• The exercise
Copy every line of the records below that holds the word "Write".

• Data provided
═══

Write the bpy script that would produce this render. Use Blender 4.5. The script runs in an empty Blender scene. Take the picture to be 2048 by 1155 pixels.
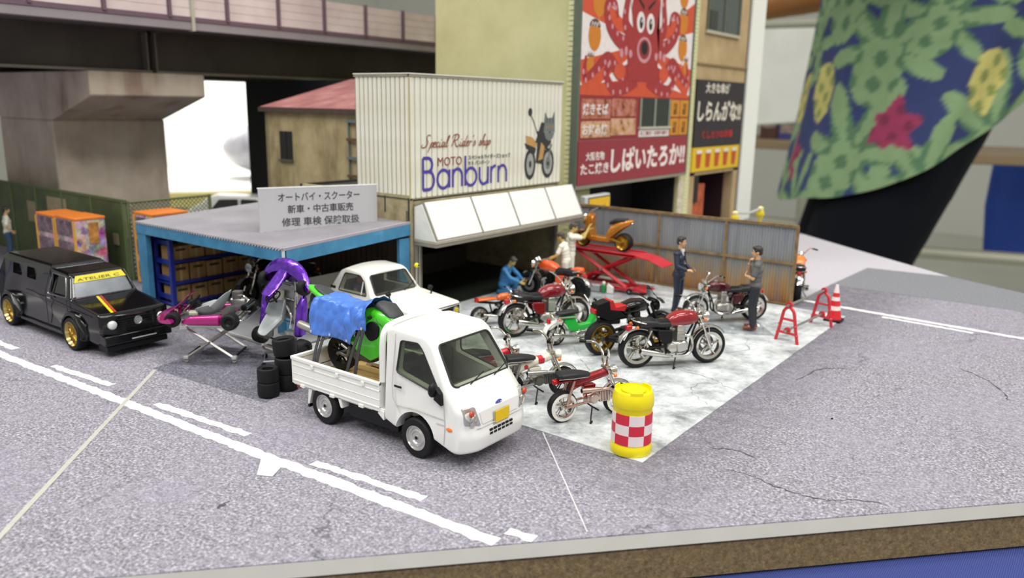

═══

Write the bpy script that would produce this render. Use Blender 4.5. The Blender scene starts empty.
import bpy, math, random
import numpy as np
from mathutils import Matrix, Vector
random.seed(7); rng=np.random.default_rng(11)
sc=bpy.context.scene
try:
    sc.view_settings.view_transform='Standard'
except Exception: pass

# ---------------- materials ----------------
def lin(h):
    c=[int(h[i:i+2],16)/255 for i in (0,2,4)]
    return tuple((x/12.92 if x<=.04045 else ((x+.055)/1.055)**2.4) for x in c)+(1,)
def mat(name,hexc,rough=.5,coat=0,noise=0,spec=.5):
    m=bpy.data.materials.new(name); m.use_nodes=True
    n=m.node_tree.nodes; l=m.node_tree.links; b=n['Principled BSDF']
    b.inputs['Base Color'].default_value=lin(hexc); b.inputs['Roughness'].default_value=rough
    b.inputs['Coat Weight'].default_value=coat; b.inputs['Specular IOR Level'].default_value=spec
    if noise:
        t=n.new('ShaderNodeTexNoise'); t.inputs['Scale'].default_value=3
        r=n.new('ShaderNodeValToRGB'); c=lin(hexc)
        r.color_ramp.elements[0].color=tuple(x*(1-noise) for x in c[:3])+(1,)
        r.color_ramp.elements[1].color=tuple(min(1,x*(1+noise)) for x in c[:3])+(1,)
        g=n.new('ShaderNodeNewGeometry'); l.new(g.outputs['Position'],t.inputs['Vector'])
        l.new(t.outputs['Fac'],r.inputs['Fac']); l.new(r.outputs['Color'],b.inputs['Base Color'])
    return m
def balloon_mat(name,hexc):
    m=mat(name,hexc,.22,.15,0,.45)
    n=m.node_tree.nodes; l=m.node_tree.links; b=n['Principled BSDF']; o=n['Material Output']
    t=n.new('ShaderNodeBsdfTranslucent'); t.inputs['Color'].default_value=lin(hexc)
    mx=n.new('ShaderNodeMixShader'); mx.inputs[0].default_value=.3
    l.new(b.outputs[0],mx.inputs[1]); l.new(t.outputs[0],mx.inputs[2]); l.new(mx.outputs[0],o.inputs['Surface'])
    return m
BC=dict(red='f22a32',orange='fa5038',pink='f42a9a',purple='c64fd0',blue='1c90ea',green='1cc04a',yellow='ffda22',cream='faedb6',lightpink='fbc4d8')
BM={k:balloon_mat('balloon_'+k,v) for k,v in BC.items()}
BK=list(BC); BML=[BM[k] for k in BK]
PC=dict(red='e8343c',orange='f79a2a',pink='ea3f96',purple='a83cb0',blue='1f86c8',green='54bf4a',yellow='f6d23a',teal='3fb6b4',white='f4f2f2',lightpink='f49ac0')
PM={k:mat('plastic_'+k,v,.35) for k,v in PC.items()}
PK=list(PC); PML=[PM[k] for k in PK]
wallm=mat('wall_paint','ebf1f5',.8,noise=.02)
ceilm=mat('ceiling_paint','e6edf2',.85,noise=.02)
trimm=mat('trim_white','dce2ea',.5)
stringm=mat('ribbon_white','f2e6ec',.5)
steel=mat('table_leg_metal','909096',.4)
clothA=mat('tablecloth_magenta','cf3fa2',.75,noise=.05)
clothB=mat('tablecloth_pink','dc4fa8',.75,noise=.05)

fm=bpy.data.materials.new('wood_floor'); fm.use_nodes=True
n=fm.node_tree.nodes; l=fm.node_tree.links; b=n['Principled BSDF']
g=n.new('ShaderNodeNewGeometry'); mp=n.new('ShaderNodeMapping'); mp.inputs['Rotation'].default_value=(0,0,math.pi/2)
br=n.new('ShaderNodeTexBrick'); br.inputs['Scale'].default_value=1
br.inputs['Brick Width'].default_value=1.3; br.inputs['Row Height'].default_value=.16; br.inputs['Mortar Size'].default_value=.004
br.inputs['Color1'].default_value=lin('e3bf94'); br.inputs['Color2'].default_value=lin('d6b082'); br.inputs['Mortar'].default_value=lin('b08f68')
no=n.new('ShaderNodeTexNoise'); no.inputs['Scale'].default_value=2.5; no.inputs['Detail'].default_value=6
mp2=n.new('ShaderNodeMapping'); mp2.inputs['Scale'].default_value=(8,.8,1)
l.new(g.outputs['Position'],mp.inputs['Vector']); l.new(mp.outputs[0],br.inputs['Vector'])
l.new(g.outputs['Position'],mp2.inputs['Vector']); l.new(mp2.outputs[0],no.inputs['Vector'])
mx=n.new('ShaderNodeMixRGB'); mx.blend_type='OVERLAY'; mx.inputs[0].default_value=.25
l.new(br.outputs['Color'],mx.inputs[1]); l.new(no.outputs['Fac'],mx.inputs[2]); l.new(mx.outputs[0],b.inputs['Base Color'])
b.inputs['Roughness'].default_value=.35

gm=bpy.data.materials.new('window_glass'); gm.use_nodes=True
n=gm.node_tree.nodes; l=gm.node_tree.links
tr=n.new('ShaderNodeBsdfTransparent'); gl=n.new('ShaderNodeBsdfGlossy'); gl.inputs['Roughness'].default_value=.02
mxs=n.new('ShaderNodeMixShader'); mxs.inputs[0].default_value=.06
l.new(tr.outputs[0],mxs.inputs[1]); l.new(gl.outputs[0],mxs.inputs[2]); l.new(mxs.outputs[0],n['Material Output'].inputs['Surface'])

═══

• Solution for this exercise
Write the bpy script that would produce this render. Use Blender 4.5. The script runs in an empty Blender scene. Take the picture to be 2048 by 1155 pixels.
Write the bpy script that would produce this render. Use Blender 4.5. The Blender scene starts empty.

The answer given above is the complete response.